Carving Gods and Nobles

In noble materials
Marble head of Athena
Greek, Hellenistic, ca. 200 b.c. 

The goddess originally wore a helmet of marble or bronze, added separately. The ears are pierced for metal earrings. The head comes from an over-life-sized statue that possibly represented the goddess striding forward. The statue may have stood outdoors, as a monumental votive image of the warrior goddess in her role as protectress of a city rather than within a temple as a cult statue.

Bronze portrait of a man
Roman, Late Republican or Early Imperial, ca. 1st century b.c.

In the early first century b.c. Greek artists were fashioning portraits of Roman patrons that presented a straightforward image of their subjects in a veristic style. This phenomenon existed across the ever-expanding Roman world, but the finest and largest group of such portraits in marble survives on the Cycladic island of Delos, which was an important commercial centre in the Late Republican period and home to numerous Roman merchants. 

The portrait exhibited here is a good example of the veristic style, which appealed to Roman citizens who valued individuality.

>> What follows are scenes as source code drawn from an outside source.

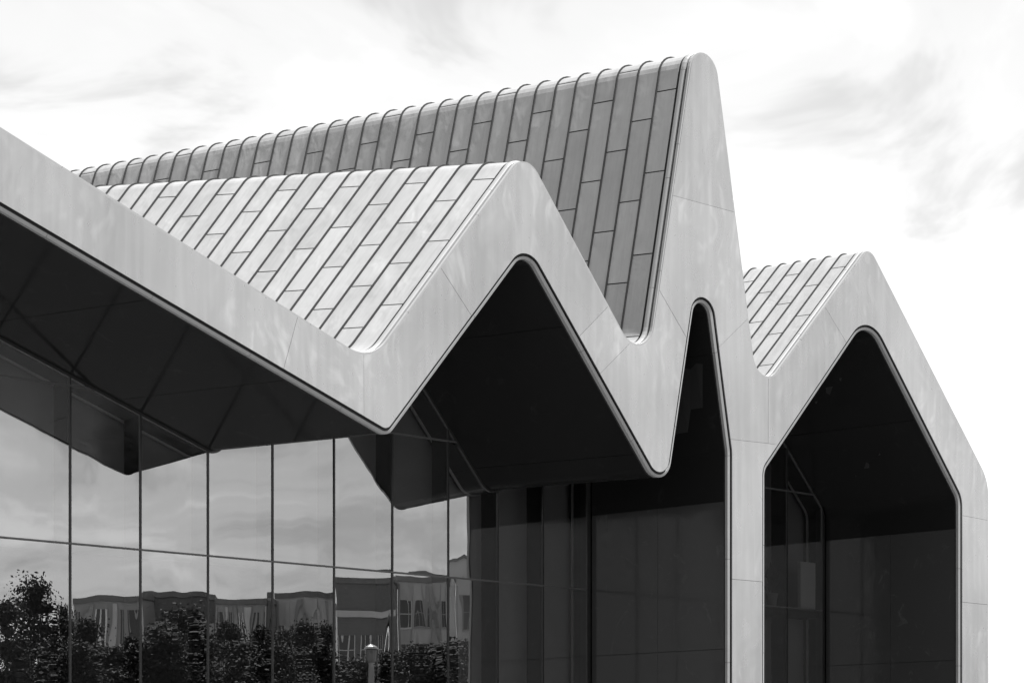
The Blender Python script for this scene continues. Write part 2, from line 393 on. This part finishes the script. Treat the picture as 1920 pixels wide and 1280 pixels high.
def slab(pts, y0, y1):
    n = len(pts); v = [(x, y0, z) for x, z in pts] + [(x, y1, z) for x, z in pts]
    ar = sum(pts[i][0] * pts[(i + 1) % n][1] - pts[(i + 1) % n][0] * pts[i][1] for i in range(n))
    f0 = tuple(range(n)) if ar > 0 else tuple(range(n))[::-1]
    sides = [(i, (i + 1) % n, n + (i + 1) % n, n + i) if ar < 0 else (i, n + i, n + (i + 1) % n, (i + 1) % n) for i in range(n)]
    return v, [f0] + sides
for i, P in enumerate(panels(G)):
    o = part(mesh('fascia_panel', *slab(P, D0 - 0.02 - 0.0015 * (i % 3), D0 + 0.02), ZF))
mb = MB()
for P in panels(0.0): mb.add(*slab(P, D0 + 0.006, D0 + 0.05))
part(mb.build('fascia_backing', DARK))

# edge trims of the front: verge roll above, shadow gap and pale strip below
VERGE = [(-.03, -.012), (.012, -.012), (.012, .045), (-.03, .045)]
sweep('verge_edge', OUT, VERGE, TRIM, 3.0)
ROLL = [(-.03, .093)] + [(.006 + .032 * math.sin(q), .15 - .055 * math.cos(q)) for q in np.linspace(0.15, math.pi - .15, 6)] + [(-.03, .207)]
sweep('verge_roll', OUT, ROLL, TRIM, 2.6)
for k, I in enumerate((IN1, IN2)):
    sweep('shadow_gap', I, [(-.0, .03), (-.0, .12), (-.125, .12), (-.125, .10), (-.05, .10), (-.05, .03)], DARK)
    sweep('edge_strip', I, [(-.058, .0), (-.058, .07), (-.118, .09), (-.118, .02)], TRIM, 2.4)

# roof deck, sheets and battens ---------------------------------------
BACK = 20.0
def deck(name, poly, t0, t1, d, mt, q0=0, q1=None):
    qs = poly.qs(q0, poly.len if q1 is None else q1); v = []
    ts = np.linspace(t0, t1, max(2, int((t1 - t0) / .5) + 1)); n = len(ts)
    for q in qs: v += [poly.pos(q, t, d) for t in ts]
    f = [(n * i + j, n * i + j + 1, n * i + n + j + 1, n * i + n + j) for i in range(len(qs) - 1) for j in range(n - 1)]
    return part(mesh(name, v, f, mt))
ROOF = deck('roof', OUT, 0.05, BACK, -0.02, SEAM)
# stations: tops and bottoms of the folds
def ext(px, py): return OUT.near(np.array(un(px, py, D0)))
sA0 = OUT.near(np.array([A0[0], A0[1]])); sV1, sA2, sV2, sA1, sV3, sA3 = ext(681, 662), ext(970, 304), ext(1196, 646), ext(1308, 100), ext(1438, 706), ext(1617, 472)
sR = ext(1852, 930)
slopes = [ # q_top, q_bottom, spacing, first joint, panel length, individual depth
    (sA0, 0.0, .55, .7, 1.95, 0), (sA0, sV1, .55, .7, 1.95, 0),
    (sA2, sV1, .555, .55, 1.95, 12.9), (sA2, sV2, .555, .6, 1.95, 0),
    (sA1, sV2, .535, .95, 1.95, 18.9), (sA1, sV3, .535, .9, 1.95, 0),
    (sA3, sV3, .435, .5, 1.95, 4.4), (sA3, OUT.len, .435, .7, 1.95, 0)]
def sheet(poly, qa, qb, t0, t1):
    qs = poly.qs(min(qa, qb), max(qa, qb)); k = len(qs); H = .010
    v = []
    for q in qs: v += [poly.pos(q, t0, H), poly.pos(q, t1, H)]
    for q in qs: v += [poly.pos(q, t0, -.002), poly.pos(q, t1, -.002)]
    b = 2 * k
    f = [(2 * i, 2 * i + 1, 2 * i + 3, 2 * i + 2) for i in range(k - 1)]
    f += [(b + 2 * i, 2 * i, 2 * i + 2, b + 2 * i + 2) for i in range(k - 1)] + [(2 * i + 1, b + 2 * i + 1, b + 2 * i + 3, 2 * i + 3) for i in range(k - 1)]
    f += [(0, b, b + 1, 1), (2 * k - 2, 2 * k - 1, b + 2 * k - 1, b + 2 * k - 2)]
    return v, f
def batten(poly, qa, qb, t):
    qs = poly.qs(min(qa, qb), max(qa, qb)); k = len(qs); v = []; w_, h_ = .0135, .046
    for q in qs: v += [poly.pos(q, t - w_, 0), poly.pos(q, t - w_ * .8, h_), poly.pos(q, t + w_ * .8, h_), poly.pos(q, t + w_, 0)]
    f = [(4 * i + j, 4 * i + j + 1, 4 * i + 4 + j + 1, 4 * i + 4 + j) for i in range(k - 1) for j in range(3)]
    f += [(0, 3, 2, 1), (4 * k - 4, 4 * k - 3, 4 * k - 2, 4 * k - 1)]
    return v, f
rest = MB(); n_ind = 0; rest_b = MB()
bridge = [pr(OUT.pos(sA2, t)) for t in np.linspace(0, 19, 40)]      # ridge in front of the high roof
for si, (qt, qb, spc, first, plen, ind) in enumerate(slopes):
    dirn = 1 if qb > qt else -1; length = abs(qb - qt)
    t = 0.25; k = 0
    while t < BACK - 0.1:
        t1 = min(t + spc - (0.25 - .0 if False else 0) if k else 0.25 + spc - .05, BACK)
        cuts = [0.0]; q = first + (k % 3) * plen / 3 + rng.uniform(-.02, .02)
        if q > plen * .95: q -= plen
        if q < .25: q += plen
        while q < length - .12: cuts.append(q); q += plen
        cuts.append(length)
        ridge_cut = cuts[0]
        for j in range(len(cuts) - 1):
            a = cuts[j] + (.015 if j else 0); b = cuts[j + 1] - (.015 if j < len(cuts) - 2 else .0)
            v, f = sheet(OUT, qt + dirn * a, qt + dirn * b, t + .010, t1 - .010)
            if dirn < 0: f = [q_[::-1] for q_ in f]
            f = [q_[::-1] for q_ in f]
            show = ind > 0 and t < ind
            if show and si == 4 and t > 2.2:
                px, py = pr(OUT.pos(qt + dirn * a, t)); yb = np.interp(px, [p[0] for p in bridge][::-1], [p[1] for p in bridge][::-1])
                if py > yb + 30: show = False
            if show and si == 2:
                px, py = pr(OUT.pos(qt + dirn * a, t))
                if py > 240 + .632 * px + 40: show = False
            if show:
                sub(mesh('roof_panel', v, f, ZR), ROOF); n_ind += 1
            else: rest.add(v, f)
        bv, bf = batten(OUT, qt, qb, t1)
        if ind > 0 and t < ind: sub(mesh('standing_seam', bv, bf, SEAM), ROOF)
        else: rest_b.add(bv, bf)
        t = t1; k += 1
print('individual roof panels', n_ind)
o = sub(rest.build('roof_sheeting', ZR), ROOF); o['kind'] = 'stuff'
o = sub(rest_b.build('roof_battens', SEAM), ROOF); o['kind'] = 'stuff'
# rear wall
pts = [OUT.pos(q, BACK - .05, -.01) for q in OUT.qs(0, OUT.len)]
part(mesh('rear_wall', pts, [tuple(range(len(pts)))], CLAD))

# soffits and return walls ---------------------------------------------
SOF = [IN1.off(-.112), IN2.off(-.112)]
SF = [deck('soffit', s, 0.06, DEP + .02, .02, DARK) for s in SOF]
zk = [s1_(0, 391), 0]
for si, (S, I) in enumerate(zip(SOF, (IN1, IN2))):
    ref = s1_(0, 379) if si == 0 else 0.9
    cuts = []
    q = ref + 3.39 if si == 0 else 1.2
    q0 = q
    while q > .6: cuts.append(q); q -= 3.36
    q = q0 + 3.36
    while q < S.len - .6: cuts.append(q); q += 3.36
    cuts = [0.0] + sorted(cuts) + [S.len]
    for a, b in zip(cuts[:-1], cuts[1:]):
        vert = abs(S.nrm((a + b) / 2)[1]) < .05
        ts = [0.07, 2.13, DEP] if vert else [0.07, DEP]
        for t0, t1 in zip(ts[:-1], ts[1:]):
            qs = S.qs(a + .006, b - .006); v = []; k = len(qs)
            for q in qs: v += [S.pos(q, t0 + .004, 0), S.pos(q, t1 - .004, 0)]
            for q in qs: v += [S.pos(q, t0 + .004, .012), S.pos(q, t1 - .004, .012)]
            f = [(2 * i, 2 * i + 1, 2 * i + 3, 2 * i + 2) for i in range(k - 1)]
            B_ = 2 * k; f += [(B_ + 2 * i, 2 * i, 2 * i + 2, B_ + 2 * i + 2) for i in range(k - 1)] + [(0, B_, B_ + 1, 1), (2 * k - 2, 2 * k - 1, B_ + 2 * k - 1, B_ + 2 * k - 2)]
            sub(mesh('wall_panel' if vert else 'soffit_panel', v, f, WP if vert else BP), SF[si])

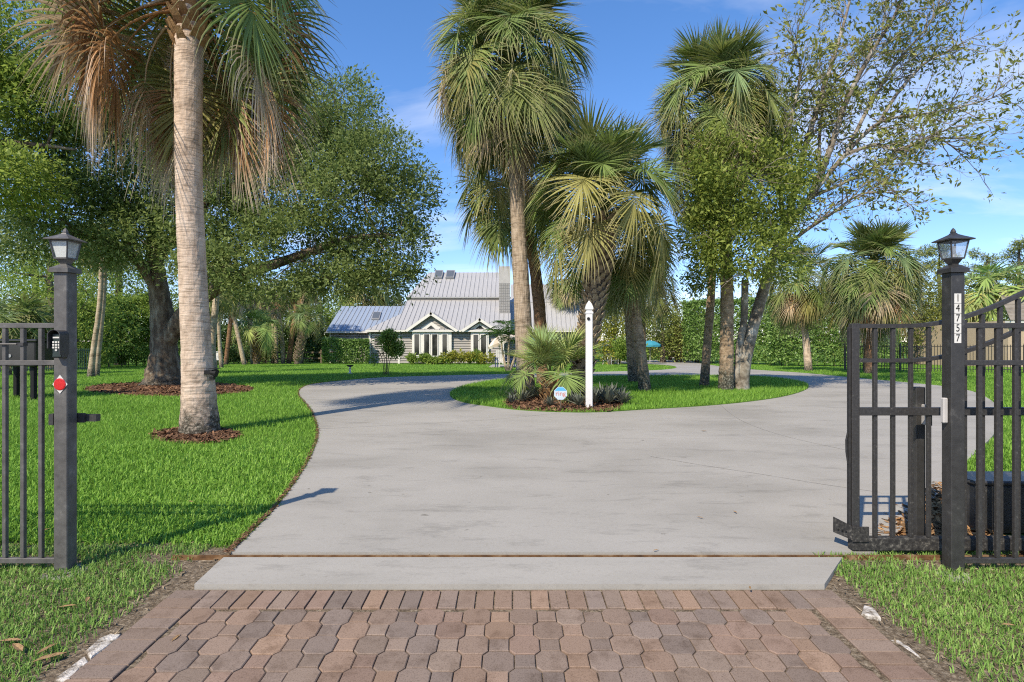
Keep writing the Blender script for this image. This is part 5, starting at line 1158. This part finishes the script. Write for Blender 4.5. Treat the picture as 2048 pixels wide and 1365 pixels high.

Bronze was the preferred medium for Roman honorific statues because of its ability to achieve the closest possible fidelity to nature. 

Mosaic floor panel
Roman, Imperial, 2nd century a.d.
Stone, tile and glass
Excavated from a villa at Daphne near Antioch (modern Antakya, Turkey), the metropolis of Roman Syria

The rectangular panel represents the entire decorated area of a floor and was found together with another mosaic (now in the Baltimore Museum of Art) in an olive grove at Daphne-Harbiye in 1937. In Roman times, Daphne was a popular holiday resort, used by the wealthy citizens and residents of Antioch as a place of rest and refuge from the heat and noise of the city.